从塞得港到开罗 (6)

Mo'men's explanation for the mysterious grayish wall finally came when our van passed a monument made out of an old Mig-21 fighter jet standing guard in front of a gate in the wall. “Those are the barracks of the Second Army”, he said simply. “Where is the Third Army?” I asked, half expecting Mo'men to pick up a topic about that army unit, infamous for getting surrounded by the Israelis at Suez during the October War of 1973 but famous for allegedly refusing Mubarak's order to fire on demonstrators in Tahrir Square. “They are stationed further to the east, more on the Red Sea side”, said Mo'men. “We would have scored a much bigger victory during the Ramadan War but for U.S. support of the Israelis, you know. The Americans are just way too pro-Israel”, Mo'men, head shaking, went on to say. Maybe because we were from the States and were his guests at the moment, and maybe because hatred for American foreign policy in that part of the world is always tinged with a love for American culture and technology, a complex the jeans on Mo’men and the iPhone in his hands testified loudly to, he did not launch into an anti-US rant, as one might have expected.

Three and a half hours and a dearth of attractive view offered Mo'men the opportunity to cover many topics. We found ourselves in Egypt just when the newly elected Egyptian president, Morsi, was being challenged for being too much of a Islamist in his policies. Mo'men opined that Morsi was a good man and should be given more time to straighten out the country’s affairs. If Mo'men's narration about Egypt gave us broad hints at his political inclination, his comments on world affairs confirmed our inklings. He announced to us, for example, that 9/11 was no more than a CIA conspiracy and that Obama's Middle East policies were solely geared toward protecting Israeli interests. I would not explain Mo'men's being so loose-tongued by our group’s being all Chinese; he knew we all presently lived in the States. In fact, I'm convinced that, intentionally or unintentionally, Mo'men said what he said to influence us, to do a bit of brainwashing, if you will. This was made especially clear when, later on, he gave us a most adulating version of Muhammad (ibn Abdullah)'s love life during our visit to the Alabaster Mosque.

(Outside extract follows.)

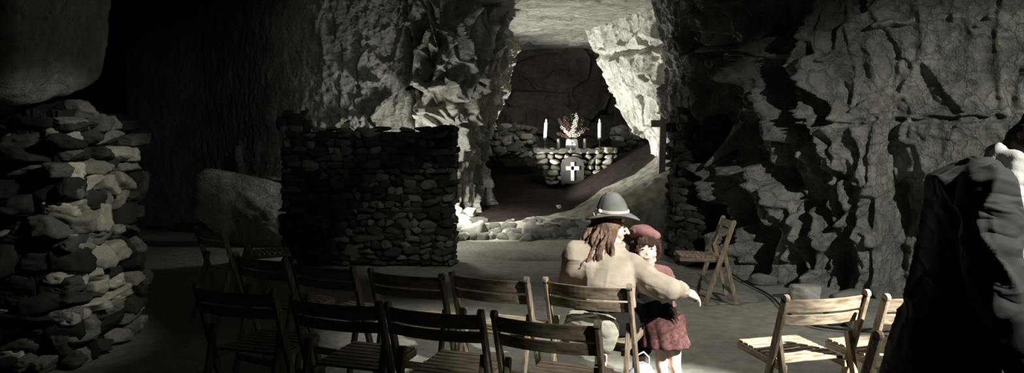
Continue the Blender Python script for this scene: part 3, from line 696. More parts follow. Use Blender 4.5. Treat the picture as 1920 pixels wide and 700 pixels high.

Remember Mo'men's announcement that there wouldn't be any stop on the way had sent me to the bathroom three times? Well, it turned out that Mo'men wasn't being truthful: we made a stop on our way to Cairo at a fully functional rest area, when both the driver and Mo'men felt the need to go take a leak. What about the security concerns, about the convoy, you ask? I'll say more about the traffic condition on Egyptian highways later on; let's just say for now that the traffic was such that our long snake of a procession was soon dissected and slaughtered by wildly driven beasts of vehicles so that the buses and the vans so neatly woven into the convoy soon had to survive on their own. No sooner did the tour vehicles left the harbor than their drivers started concentrating on threading their own way out of Port Said and stopped paying any attention to keeping the convoy in formation.

Long story short, we arrived in Cairo safely and began a new chapter of our Egypt adventure.